Says Tindal, ‘The Normans made themselves masters of Apulia, Calabria, Sicily, Normandy, and England in less than two hundred years; ’ and when Rollo left his principality of the Orkneys, to prove strength of the individual head and hand, it is not likely his surroundings were very formidable except to seeing eyes. Charlemagne's tears at the sight of the long, low, dragonlike Norse boats show that he recognised the secret. Henry II, only half a Norman, had formulated the aphorism that the world has room for one great man at once, and there is deep meaning in his finding. No race aided the panoply of crusading chivalry more; but they never lost their heads, as the Celt, time out of mind, so easily does on romantic provocation.

Neither Hubert Sinclair nor his king could put such a condition on any Longville, and the lady's wishes, it may be guessed easily, were those of her sex in this respect, who have at least one subject on which they are the opposite of conservative. Her son was not named and surnamed after her heroic father, and the shortest proof lies in two charters of the Harleian collection in Bloomsbury. The one is ‘Charter of Hubert Sinclair to the church of Holy Trinity of Norwich, about the church of Chalke, and land and an annual return in the same manor’. The other is, ‘Charter of William Longville confirming the donation of Hubert Sinclair his grandfather as above; particularly various matters between the prior of Bermondsey and the prior of the church of Holy Trinity, Norwich, concerning the advowson of the church of Chalke.’. This is the William whom William Longvale, the husband of Hubert's daughter, called by his own name and surname; and the relationship of grandfather in the charter leaves nothing further to be desired as to the truth of the subject.

Here it is also seen that Hubert was not soldier et praeterea nihil. Besides his duties of constable or governor of Colchester Castle, and the management of the large patrimony left him by his father, Hamo de St.Clair, the sheriff of Essex and Hertford, he did not forget what was necessary to religious advance. It is rare that so much as the above has survived to memory of many a great man's numerous gifts; but there is another remnant of special interest, because referring to his own home county of Essex. In the reign of Henry II he gave a charter to one of England's most famed religious houses.

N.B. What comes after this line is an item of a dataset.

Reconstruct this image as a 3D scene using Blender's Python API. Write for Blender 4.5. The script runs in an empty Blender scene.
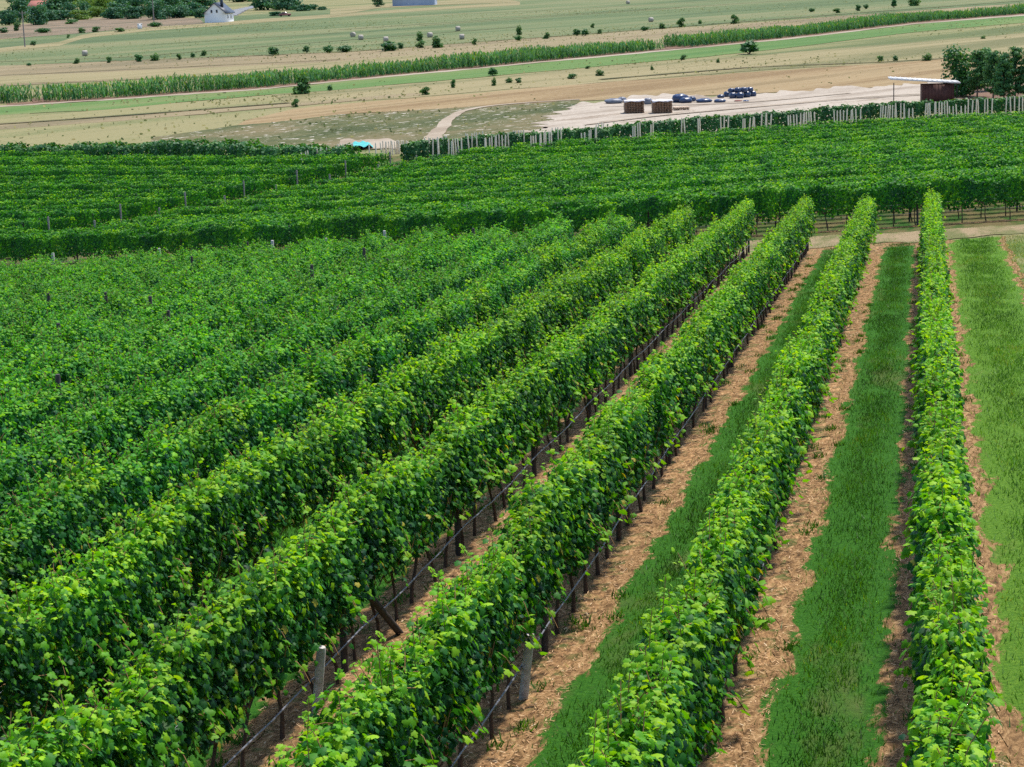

Mythology has embalmed the strangest tales of Osyth Priory, Chiche, Essex. Its abbess, who had her head cut off by the Danes, and walked with it in her hands for miles to the site of the future nunnery, is a jewel of the early popular reverent imagination. ‘From the gift of Hubert Sinclair the tenpenny lands in Bromley ’, is the gist of his grant; and it has, besides the religious interest, a genealogical one of a double character. Before his time somewhat, his relation William Sinclair of Corbeil was prior of the monastery of St.Osyth at Chiche, afterwards archbishop of Canterbury, and the first Englishman who was pope's legate, he who aided Stephen so effectually to the throne. He died in 1136, twenty years nearly before Hubert, but as a youth he was perhaps well known to the archbishop. Such a tie caused Hubert's gifts to flow in that direction. St.Osyth's is of interest afterwards by being the property of subsequent Sinclairs whose doings await notice.

It would leave a wrong impression of the hero of Bridgenorth to forget his position as a peer or baron of the land fulfilling well the civil and religious duties belonging to him as such, in the glory of doing one of the world's deeds which will not be let die while human nature has admiration for honour, loyalty, and devotion.